Eine Ausnahme besteht lediglich für Betreiber organisierter Handelssysteme, die in dem System in Bezug auf illiquide öffentliche Schuldtitel Handel für eigene Rechnung betreiben dürfen (§ 75 Abs. 3 WpHG). Der außerbörsliche Handel ist kein Handelsplatz, weil er als Interbankenhandel nicht an einem einzigen Ort und nicht mit einem einzigen Handelssystem stattfindet.
Von multilateralen Systemen müssen bilaterale Systeme abgegrenzt werden. Bilaterale Systeme zeichnen sich dadurch aus, dass der Systembetreiber in dem System Handel für eigene Rechnung betreibt.[2] So betreiben systematische Internalisierer und sonstige OTC-Market-Maker[3] bilaterale Systeme und handeln mit ihren Kunden in dem System für eigene Rechnung. Die genaue Abgrenzung von multilateralen und bilateralen Systemen ist allerdings unter verschiedenen europäischen Aufsichtsbehörden umstritten. Dementsprechend ist es derzeit in vielen Ländern der EU nicht möglich, den multilateralen Handel im Rahmen eines Ein-Market-Maker-Systems zu organisieren. Eine Ausnahme stellt dabei Deutschland dar, wo an den meisten Handelsplätzen lediglich ein Spezialist Preise stellt und Kontrahent aller Käufer und Verkäufer ist.
Laut einem Bericht des Beratungsunternehmens Oxera im Auftrag des Interessenverbands Association for Financial Markets in Europe wurden 56 % aller gemeldeten Handelsgeschäfte im ersten Quartal 2021 an organisierten Märkten und anderen börsenähnlichen multilateralen Handelssystemen getätigt.[4] Werden nur Geschäfte berücksichtigt, die zur Preisbildung beitragen, dann erhöht sich der Anteil auf 72 %, wobei davon etwas mehr als die Hälfte im fortlaufenden Handel, je rund ein Fünftel in Auktionen und off-book on-exchange, sowie ein Zwölftel an Schattenbörsen. Werden darüber hinaus nur Handelsgeschäfte während der Handelszeiten der regulären Börsenzeiten berücksichtigt, dann erhöht sich der Anteil sogar auf 83 % und nur 17 % des Handels wird über systematische Internalisierer oder außerbörslich getätigt.[5]
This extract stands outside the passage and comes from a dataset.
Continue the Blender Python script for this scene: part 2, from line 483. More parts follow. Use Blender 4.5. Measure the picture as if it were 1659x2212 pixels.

Das Unternehmen Rosenblatt Securities untersucht die Marktanteile der verschiedenen Handelsplätze am Gesamtumsatzvolumen im europäischen Effektenhandel.[6] Demnach ist der Marktanteil der sogenannten lit trading venues, also der fortlaufende Handel an organisierten Märkten und anderen börsenähnlichen multilateralen Handelssystemen, bei 40–50 % des gesamten Umsatzvolumens aller Handelsplätze zwischen 2011 und 2016 gewesen. Von 2016 bis 2023 fiel der Marktanteil von 50 % auf nunmehr rund 35 % herab. Dabei ist zu beobachten, dass der Marktanteil der Eröffnungs- und Schlussauktionen von 5 % auf 15 % im selben Zeitraum anwuchs. Der übrige Effektenhandel wird außerbörslich (ca. 25 % Marktanteil), von systematischen Internalisierern (ca. 15 %) und Schattenbörsen (ca. 5 %) und in geringem Maße in regelmäßigen Auktionen (ca. 2 %) betrieben. (Stand: 2024)
Der Handelsplatz ist auch ein Ort, an dem intensiver Warenhandel getrieben wird. Wichtige Handelsplätze waren seit jeher die Seehäfen und die Hansestädte.